A blog formerly known as Bookishness / By Charles Matthews

"Dazzled by so many and such marvelous inventions, the people of Macondo ... became indignant over the living images that the prosperous merchant Bruno Crespi projected in the theater with the lion-head ticket windows, for a character who had died and was buried in one film and for whose misfortune tears had been shed would reappear alive and transformed into an Arab in the next one. The audience, who had paid two cents apiece to share the difficulties of the actors, would not tolerate that outlandish fraud and they broke up the seats. The mayor, at the urging of Bruno Crespi, explained in a proclamation that the cinema was a machine of illusions that did not merit the emotional outbursts of the audience. With that discouraging explanation many ... decided not to return to the movies, considering that they already had too many troubles of their own to weep over the acted-out misfortunes of imaginary beings."
--Gabriel García Márquez, One Hundred Years of Solitude

Thursday, April 10, 2025

Julien Donkey-Boy (Harmony Korine, 1999)

Ewen Bremner in Julien Donkey-Boy

Cast: Ewen Bremner, Chloë Sevigny, Werner Herzog, Evan Neumann, Joyce Korine. Screenplay: Harmony Korine. Cinematographer: Anthony Dod Mantle. Film editing: Valdis Óskarsdóttir. 

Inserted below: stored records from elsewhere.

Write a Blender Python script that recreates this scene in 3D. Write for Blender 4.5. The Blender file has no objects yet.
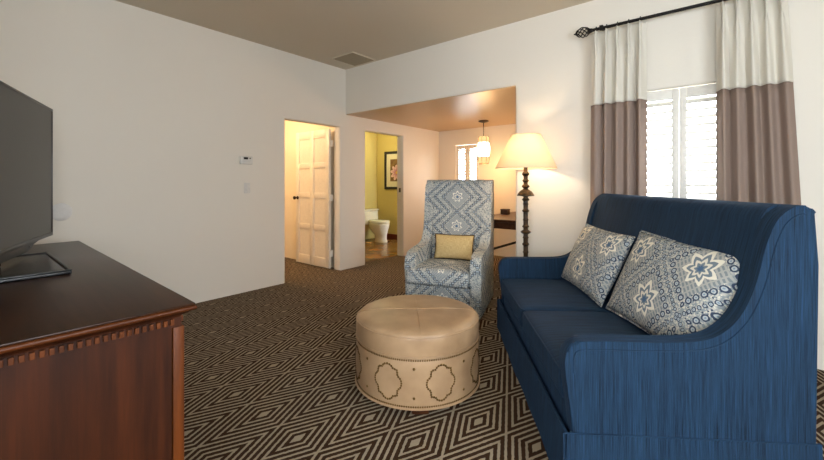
import bpy, bmesh, math, random
from math import sin, cos, pi, radians, sqrt
from mathutils import Vector, Matrix
random.seed(4)
sc = bpy.context.scene
COL = sc.collection

# ------------------------------------------------------------------ colours
def hx(s, k=1.0):
    out = []
    for i in (0, 2, 4):
        c = int(s[i:i+2], 16) / 255
        out.append((c / 12.92 if c <= 0.04045 else ((c + 0.055) / 1.055) ** 2.4) * k)
    return (*out, 1.0)

# ------------------------------------------------------------------ node maths
class S:
    """a shader socket (or number) with operators that create Math nodes"""
    nt = None
    def __init__(s, v): s.v = v
    @staticmethod
    def op(name, *a, clamp=False):
        n = S.nt.nodes.new('ShaderNodeMath'); n.operation = name; n.use_clamp = clamp
        for i, x in enumerate(a):
            x = x.v if isinstance(x, S) else x
            if isinstance(x, (int, float)): n.inputs[i].default_value = x
            else: S.nt.links.new(x, n.inputs[i])
        return S(n.outputs[0])
    def __add__(s, o): return S.op('ADD', s, o)
    __radd__ = __add__
    def __sub__(s, o): return S.op('SUBTRACT', s, o)
    def __rsub__(s, o): return S.op('SUBTRACT', o, s)
    def __mul__(s, o): return S.op('MULTIPLY', s, o)
    __rmul__ = __mul__
    def __truediv__(s, o): return S.op('DIVIDE', s, o)
    def abs(s): return S.op('ABSOLUTE', s)
    def fract(s): return S.op('FRACT', s)
    def sqrt(s): return S.op('SQRT', s)
    def min(s, o): return S.op('MINIMUM', s, o)
    def max(s, o): return S.op('MAXIMUM', s, o)
    def lt(s, o): return S.op('LESS_THAN', s, o)
    def gt(s, o): return S.op('GREATER_THAN', s, o)
    def sin(s): return S.op('SINE', s)
    def cos(s): return S.op('COSINE', s)
    def atan2(s, o): return S.op('ARCTAN2', s, o)
    def step(s, a, b):
        """0 below a, 1 above b"""
        n = S.nt.nodes.new('ShaderNodeMapRange'); n.clamp = True
        S.nt.links.new(s.v, n.inputs[0]); n.inputs[1].default_value = a; n.inputs[2].default_value = b
        return S(n.outputs[0])

def new_mat(name, rough=0.6, spec=0.5, color=None, metal=0.0):
    m = bpy.data.materials.new(name); m.use_nodes = True
    nt = m.node_tree; S.nt = nt
    b = nt.nodes['Principled BSDF']
    b.inputs['Roughness'].default_value = rough
    b.inputs['Specular IOR Level'].default_value = spec
    b.inputs['Metallic'].default_value = metal
    if color: b.inputs['Base Color'].default_value = color
    return m, nt, b

def coords(kind='Object', uv=False):
    t = S.nt.nodes.new('ShaderNodeTexCoord')
    x = S.nt.nodes.new('ShaderNodeSeparateXYZ')
    out = t.outputs['UV' if uv else kind]
    S.nt.links.new(out, x.inputs[0])
    return S(x.outputs[0]), S(x.outputs[1]), S(x.outputs[2]), out

def combine(x, y, z=0.0):
    n = S.nt.nodes.new('ShaderNodeCombineXYZ')
    for i, q in enumerate((x, y, z)):
        q = q.v if isinstance(q, S) else q
        if isinstance(q, (int, float)): n.inputs[i].default_value = q
        else: S.nt.links.new(q, n.inputs[i])
    return n.outputs[0]

def noise(vec, scale=5, detail=3, rough=0.5):
    n = S.nt.nodes.new('ShaderNodeTexNoise')
    if vec is not None: S.nt.links.new(vec, n.inputs['Vector'])
    n.inputs['Scale'].default_value = scale; n.inputs['Detail'].default_value = detail
    n.inputs['Roughness'].default_value = rough
    return S(n.outputs[0])

def voronoi(vec, scale=5, feature='F1'):
    n = S.nt.nodes.new('ShaderNodeTexVoronoi'); n.feature = feature
    S.nt.links.new(vec, n.inputs['Vector']); n.inputs['Scale'].default_value = scale
    return S(n.outputs['Distance'])

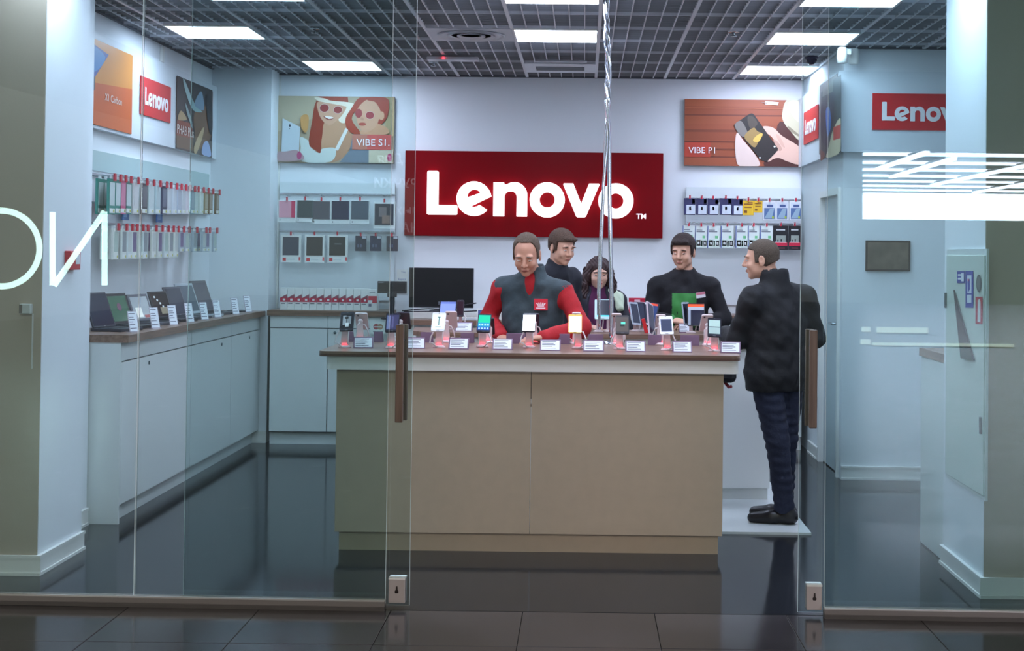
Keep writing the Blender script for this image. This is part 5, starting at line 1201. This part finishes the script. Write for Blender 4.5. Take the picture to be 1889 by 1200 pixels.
build_person((PY(1441,900,9.02)[0],9.02,.014),CRZ,'man in a black padded jacket seen from behind at the right end of the counter',Jc,hdc,SKIN2,
 [top('jacket',JK,r=1.13,hem=.80,puff=.0035,ripple=.004,collar=(1.39,1.50,.088),belly=.01,vx=.009),pants((28,34,56),.98),shoes()],
 lambda h,S:short_hair(h,S,front=.058,thick=.005,back=-.045),HC,LIP,hands={'L':(V(*w_(-.2,1,0)),V(0,.0,-1),-1,.4),'R':(V(*w_(-1,.5,0)),V(0,0,-1),1,.4)})
# ---- man in grey vest and red shirt, bending over the counter
VEST=M((52,66,72),.7,bump=.3,scale=25,var=.15); REDS=M((176,24,34),.8,bump=.25,scale=40,var=.08)
vp=PY(968,600,9.30)
Jv=joints(1.80,neck=(.0,-.07,1.475),shL=(.205,-.05,1.405),shR=(-.205,-.02,1.425),chest=(0,-.02,1.26),pelvis=(0,.04,.98),elL=(.33,-.16,1.165),wrL=(.12,-.41,1.115),elR=(-.30,.05,1.20),wrR=(-.16,-.20,1.10))
hdv=Head((-.02,-.165,1.615),yaw=.02,pitch=.50,sc=1.06)
def vestfn():
    base=top('vest',VEST,arms=False,r=1.12,hem=.90,ripple=.003,collar=(1.42,1.515,.080),belly=.03,vx=.008,shin=.05)
    def fn(S,J,hd):
        base[1](S,J,hd)
        S.ell((J['neck'][0],J['neck'][1]-.115,J['neck'][2]-.02),(.034,.06,.12),.012,'sub')
        S.cap(V(J['neck'][0],J['chest'][1]-.20,1.46),V(J['neck'][0]-.005,J['chest'][1]-.21,.9),.0045,.0045,.006,'sub')
    return ('vest',fn,[VEST],.008)
pv=build_person((vp[0]+.055,9.30,.014),math.radians(-8),'man in a grey vest over a red shirt looking down behind the counter',Jv,hdv,SKIN,
 [top('shirt',REDS,r=1.02,hem=.95,ripple=.004,collar=(1.42,1.50,.070),belly=.02,vx=.0085),vestfn(),pants((30,32,40)),shoes()],
 lambda h,S:short_hair(h,S,front=.088,thick=.005,back=-.040,wide=.060),M((92,76,64),.9,bump=.5,scale=160,var=.25),LIP,hands={'L':(V(-.85,-.5,-.06),V(0,0,-1),-1,.5),'R':(V(.3,-1,-.1),V(0,0,-1),1,.4)},lids=.3)
pb=MB(); TT=Matrix.Translation((.075,-.175,1.305))@Matrix.Rotation(math.radians(10),4,'Z')@Matrix.Rotation(math.radians(-6),4,'X')
pb.box((-.042,-.004,-.035),(.042,.012,.035),M((206,24,52),.5),TT); pb.box((-.028,-.0052,-.004),(.028,-.004,.004),M((240,210,214),.5),TT@Matrix.Translation((0,0,-.022)))
for a in range(5): pb.box((-.0035,-.0052,0),(.0035,-.004,.017),M((240,210,214),.5),TT@Matrix.Translation((.008*(a-2),0,-.004))@Matrix.Rotation(.35*(a-2),4,'Y'))
pb.box((-.02,-.0052,-.012),(.02,-.004,-.006),M((240,210,214),.5),TT); pb.obj('badge',pv)
bt=MB()
for i in range(3): bt.ball((0,-.172-.014*i,1.425-.036*i),.005,M((230,226,222),.4),8,6)
bt.obj('button',pv) if False else None
# ---- young man behind him
yp=PY(1022,470,10.6); k=1.83/1.75
Jy=joints(1.82,neck=(0,-.02,1.52)); hdy=Head((.0,-.075,1.665),yaw=.0,pitch=.30,sc=1.03)
build_person((yp[0]+.01,10.62,.014),math.radians(38),'young man with brown hair looking down behind the man in the vest',Jy,hdy,SKIN2,
 [top('jumper',M((30,32,42),.85,bump=.2,scale=40),r=.96,hem=.92,ripple=.003,collar=(1.49,1.55,.066)),pants((40,44,56)),shoes()],
 lambda h,S:(short_hair(h,S,front=.056,thick=.014,back=-.045),S.ell(h.p(.012,-.062,.078),h.r(.058,.034,.020),.015,'add',h.R)),M((76,56,44),.85,bump=.6,scale=120,var=.35),LIP,lids=.3)
# ---- woman
wp=PY(1103,520,11.15)
Jw=joints(1.63,shL=(.155,.02,1.30),shR=(-.155,.02,1.30),neck=(0,.0,1.35),chest=(0,.01,1.16),elL=(.21,-.05,1.06),wrL=(.08,-.26,1.06),elR=(-.21,-.05,1.06),wrR=(-.08,-.26,1.08))
hdw=Head((0,-.045,1.475),yaw=-.0,pitch=.20,sc=.97,fem=True)
def whair(h,S):
    S.ell(h.p(0,.02,.036),h.r(.088,.106,.094),.01,'add',h.R)
    for sx in (-1,1):
        for (x0,y0,x1,y1,z1,r0,r1) in ((.072,.0,.090,.0,-.12,.030,.030),(.085,.03,.115,.02,-.17,.030,.036),(.06,.06,.10,.06,-.20,.04,.045),(.085,-.02,.105,-.04,-.19,.018,.030)):
            a=h.p(sx*x0,y0,.02); b=h.p(sx*x1,y1,z1); m=(a+b)/2+np.array([sx*.012,0,0]); S.cap(a,m,r0,r0,.02); S.cap(m,b,r0,r1,.02)
        S.ell(h.p(sx*.125,-.01,-.17),h.r(.036,.04,.05),.02,'add')
    S.cap(h.p(0,.07,0),h.p(0,.09,-.18),.06,.06,.03)
    S.ripple(.0035,lambda X,Y,Z:np.sin(X*260+6*np.sin(Z*40))*.8+np.sin(Z*75+X*60+Y*60))
    S.ell(h.p(0,-.115,-.02),h.r(.054,.085,.088),.008,'sub',h.R); S.cap(h.p(0,-.09,-.08),h.p(0,-.08,-.24),.045,.060,.01,'sub')
COAT=M((38,36,48),.8,bump=.2,scale=30); PURP=M((78,22,66),.85,bump=.2,scale=50)
def coat():
    base=top('coat',COAT,r=1.05,hem=.75,ripple=.003,collar=(1.27,1.35,.10))
    def fn(S,J,hd): base[1](S,J,hd); S.cap(V(-.01,-.17,1.40),V(-.01,-.17,.8),.115,.09,.01,'sub')
    return ('coat',fn,[COAT],.0085)
def scarf():
    m=M((196,210,186),.9,bump=.5,scale=60)
    def fn(S,J,hd):
        S.cap(V(.06,-.02,1.335),V(.145,-.03,1.29),.045,.050,.02); S.cap(V(.145,-.03,1.29),V(.16,-.09,1.22),.045,.03,.02); S.cap(V(-.07,0,1.33),V(-.15,-.02,1.27),.03,.03,.02); S.ripple(.003,lambda X,Y,Z:np.sin(X*120+Z*90))
    return ('scarf',fn,[m],.008)
build_person((wp[0],11.15,.014),math.radians(6),'woman with long wavy brown hair in a purple jumper and dark coat',Jw,hdw,SKIN3,
 [top('jumper',PURP,r=.94,hem=.9,ripple=.003,collar=(1.31,1.395,.064)),coat(),scarf(),pants((34,34,44),.92),shoes()],whair,M((58,38,38),.6,bump=.4,scale=90,var=.3),M((176,84,86),.4),hands={'L':(V(-.5,-1,0),V(0,0,-1),-1,.5),'R':(V(.5,-1,0),V(0,0,-1),1,.5)},lids=.3)
# ---- man in the dark jumper with the green print
gp_=PY(1262,520,10.75)
JUMP=M((22,20,26),.85,bump=.2,scale=50,var=.1); GREEN=M((52,128,58),.7)
def gmf(C):
    m=np.zeros(len(C)); f=(C[:,1]<.0)&(C[:,0]>-.085)&(C[:,0]<.092)&(C[:,2]<1.405-.06)&(C[:,2]>1.10); 
    low=(C[:,2]<1.21)&((np.sin(C[:,0]*95)+np.sin(C[:,0]*41+1))>.35*(1.24-C[:,2])*10+.0)
    m[f&~low]=1; return m
Jg=joints(1.78,neck=(0,.0,1.50),shL=(.205,.0,1.42),shR=(-.205,.0,1.42),chest=(0,.0,1.26),elL=(.29,-.03,1.16),wrL=(.07,-.22,1.14),elR=(-.25,-.04,1.16),wrR=(-.08,-.23,1.155))
hdg=Head((-.01,-.045,1.645),yaw=-.30,pitch=.22,sc=1.04)
pg=build_person((gp_[0],10.75,.014),math.radians(-4),'man in a black jumper with a green print behind the rear counter',Jg,hdg,SKIN2,
 [top('jumper',JUMP,r=1.0,hem=.93,ripple=.003,mats=[JUMP,GREEN],mf=gmf,vx=.007,neckr=.075),pants((34,36,46)),shoes()],
 lambda h,S:(short_hair(h,S,front=.054,thick=.013,back=-.04),S.ell(h.p(.0,-.062,.080),h.r(.060,.032,.020),.015,'add',h.R)),M((46,32,30),.8,bump=.6,scale=120,var=.35),LIP,hands={'L':(V(-1,-.25,-.05),V(0,.3,-1),-1,.5),'R':(V(1,-.3,-.1),V(0,.3,-1),1,.6)},lids=.3)
nb=MB(); TT=Matrix.Translation((.12,-.135,1.335))@Matrix.Rotation(math.radians(18),4,'Z')@Matrix.Rotation(-.15,4,'Y')
nb.box((-.034,-.003,-.02),(.034,.006,.02),M((232,226,232),.4),TT).box((-.034,-.0042,.002),(.034,-.003,.02),M((206,120,140),.4),TT); nb.obj('name_badge',pg)
# dark bag edge behind the right end of the front counter
bp=PY(1338,696,8.85)
t=thing('shoulder_bag','dark bag hanging at the right end of the front counter beside the customer','bag',(bp[0]+.02,8.86,bp[2])); MB().box((-.08,-.05,-.03),(.045,.05,.10),M((24,24,34),.7),bev=.03).obj('body',t); MB().tube([(-.02,0,-.03),(.0,-.02,-.055),(.016,-.03,-.05)],.010,M((150,50,60),.6)).obj('strap',t)
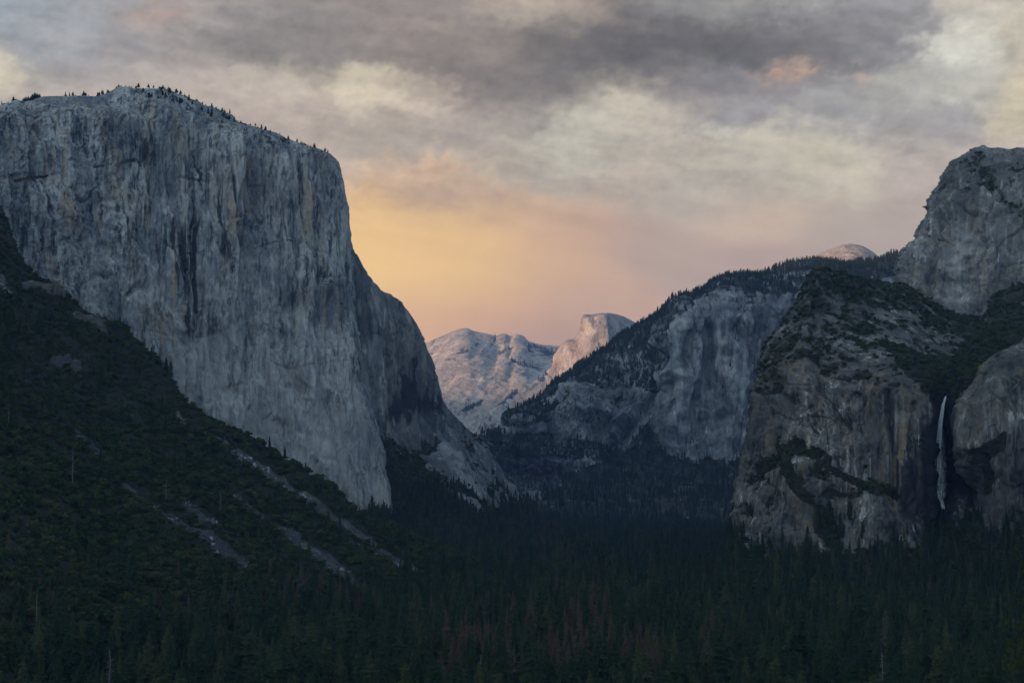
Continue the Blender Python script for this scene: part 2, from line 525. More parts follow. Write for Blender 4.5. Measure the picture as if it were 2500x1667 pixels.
# (column, row, half width, half height, colour) read off the cloud cover
SKY_PTS = [
    (20, 40, 130, 90, (136, 155, 178)), (130, 90, 110, 60, (152, 153, 163)), (100, 155, 120, 50, (140, 145, 158)),
    (-10, 210, 60, 36, (226, 210, 176)), (120, 235, 90, 40, (174, 160, 154)), (380, 75, 60, 22, (178, 152, 142)),
    (300, 150, 110, 50, (154, 147, 152)), (520, 30, 120, 50, (166, 156, 158)), (600, 115, 110, 44, (134, 127, 126)), (1000, 150, 120, 30, (142, 130, 124)), (2050, 110, 120, 36, (134, 129, 132)),
    (470, 205, 100, 40, (178, 162, 156)), (720, 150, 100, 35, (142, 132, 129)), (800, 60, 120, 45, (149, 138, 137)),
    (660, 195, 70, 28, (190, 175, 160)), (900, 232, 54, 36, (206, 190, 164)), (1010, 255, 60, 40, (192, 172, 154)),
    (1000, 100, 80, 40, (166, 146, 138)), (1060, 30, 90, 40, (152, 139, 137)), (1140, 118, 60, 28, (172, 153, 142)),
    (1220, 160, 90, 50, (136, 123, 117)), (700, 350, 120, 60, (182, 162, 151)), (1090, 325, 90, 30, (162, 147, 138)),
    (980, 330, 80, 30, (172, 157, 146)), (900, 365, 70, 40, (184, 168, 152)), (870, 410, 60, 35, (192, 166, 145)),
    (1010, 432, 110, 26, (206, 173, 146)), (1100, 470, 90, 30, (180, 158, 142)), (870, 490, 80, 40, (222, 186, 136)),
    (900, 650, 120, 80, (242, 206, 132)), (1150, 640, 120, 80, (236, 200, 136)), (1050, 565, 110, 46, (224, 188, 136)), (1340, 600, 120, 60, (210, 176, 142)),
    (1050, 680, 80, 60, (236, 198, 136)), (1000, 775, 100, 50, (226, 180, 133)), (1200, 770, 100, 45, (212, 170, 132)),
    (1310, 815, 70, 40, (190, 157, 132)), (1450, 710, 100, 50, (200, 169, 143)), (1200, 505, 90, 40, (194, 166, 138)),
    (1350, 640, 90, 40, (214, 178, 142)), (1420, 560, 100, 36, (186, 161, 145)), (1560, 605, 90, 36, (184, 159, 145)),
    (1820, 555, 95, 36, (206, 180, 155)), (1690, 655, 100, 40, (186, 162, 144)), (1850, 640, 90, 30, (184, 158, 146)),
    (1700, 500, 110, 40, (178, 167, 154)), (1440, 40, 80, 36, (166, 148, 140)), (1300, 20, 80, 36, (177, 160, 146)),
    (1500, 125, 180, 58, (107, 101, 99)), (1700, 112, 210, 62, (104, 99, 99)), (1900, 130, 160, 48, (111, 105, 107)), (1250, 130, 120, 40, (126, 116, 111)),
    (1350, 205, 100, 55, (129, 119, 117)), (1780, 30, 110, 36, (152, 150, 153)), (2100, 60, 110, 45, (150, 148, 158)),
    (1990, 10, 90, 36, (167, 165, 170)), (2400, 40, 70, 40, (188, 180, 173)), (2150, 150, 100, 40, (138, 136, 145)),
    (2328, 145, 38, 34, (218, 216, 208)), (2250, 235, 80, 40, (172, 170, 166)), (2430, 130, 50, 60, (196, 186, 168)),
    (2490, 300, 44, 50, (208, 192, 160)), (2370, 240, 50, 34, (184, 180, 172)), (2280, 325, 90, 34, (154, 151, 157)),
    (1490, 265, 65, 44, (190, 178, 161)), (1680, 230, 90, 40, (138, 129, 131)), (1800, 192, 70, 24, (150, 150, 160)),
    (1935, 198, 44, 17, (205, 165, 142)), (2122, 224, 22, 13, (190, 162, 148)), (1850, 275, 100, 35, (143, 138, 147)),
    (2050, 290, 80, 40, (161, 159, 163)), (1600, 335, 80, 50, (184, 171, 158)), (1880, 345, 70, 40, (198, 188, 170)),
    (1380, 350, 70, 60, (190, 184, 168)), (1750, 400, 90, 45, (183, 172, 157)), (2000, 400, 90, 50, (192, 181, 160)),
    (2100, 455, 36, 50, (202, 192, 170)), (2220, 420, 80, 60, (182, 166, 158)), (2150, 570, 110, 50, (180, 166, 152)),
    (1510, 450, 100, 45, (185, 168, 152)), (1250, 300, 80, 45, (164, 149, 141)), (1260, 410, 80, 40, (175, 162, 148)),
    (2450, 480, 100, 80, (182, 166, 156)), (400, 330, 200, 60, (180, 163, 152)),
]


PUFFS = [(650, 196, 70, 34, (204, 190, 170), 0.6), (900, 236, 66, 50, (224, 208, 178), 0.75), (1010, 262, 50, 40, (204, 184, 164), 0.5), (1110, 205, 40, 24, (176, 158, 146), 0.5),
         (1500, 268, 90, 60, (204, 194, 174), 0.7), (1570, 300, 60, 50, (192, 180, 164), 0.5), (1725, 262, 40, 40, (178, 168, 158), 0.4), (1900, 350, 90, 46, (202, 192, 174), 0.6),
         (1960, 400, 80, 50, (196, 186, 166), 0.5), (2105, 450, 40, 60, (208, 198, 174), 0.6), (1370, 350, 70, 60, (192, 188, 174), 0.5), (2335, 160, 62, 50, (216, 216, 210), 0.75),
         (2260, 230, 100, 50, (178, 178, 176), 0.5), (2400, 230, 60, 50, (186, 184, 178), 0.5), (2180, 330, 120, 46, (172, 168, 166), 0.4), (10, 226, 60, 36, (230, 214, 178), 0.4),
         (1020, 440, 80, 22, (214, 182, 150), 0.55), (1210, 450, 26, 20, (216, 190, 160), 0.5), (1935, 200, 46, 15, (226, 174, 138), 0.9), (2120, 224, 24, 11, (208, 168, 146), 0.7),
         (400, 72, 64, 20, (196, 152, 134), 0.5), (1160, 395, 60, 40, (188, 176, 160), 0.35), (700, 262, 40, 24, (206, 188, 166), 0.4)]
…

Between a grim start and a bleak ending, Julien Donkey-Boy is an eye-straining and soul-bruising excursion into the lives of Julien (Ewen Bremner), a schizophrenic teenager, and his not very supportive family: an abusive father (Werner Herzog), a pregnant sister (Chloë Sevigny), a confused brother (Evan Neumann), and a remote grandmother (Joyce Korine). It's a kind of masterpiece of cringe.  

Front Cover (Ray Yeung, 2015)

Jake Choi and James Chen in Front Cover

Cast: Jake Choi, James Chen, Elizabeth Sung, Jennie Page, Sonia Villani, Ming Lee, Li Jun Li, Benjamin Thys, Peter Hans Benson, Rachel Lu, Kristen Hung, Wayne Chang, Scott Chan, Ben Baur, Tom Ligon. Screenplay: Ray Yeung. Cinematography: Eunah Lee. Production design: Kate Rance. Film editing: Joseph Gutowski. Music: Darren Morze, Paul Turner. 

A gay New York photo stylist (Jake Choi) meets a closeted Chinese movie star (James Chen) in this likable but rather too predictable romantic drama.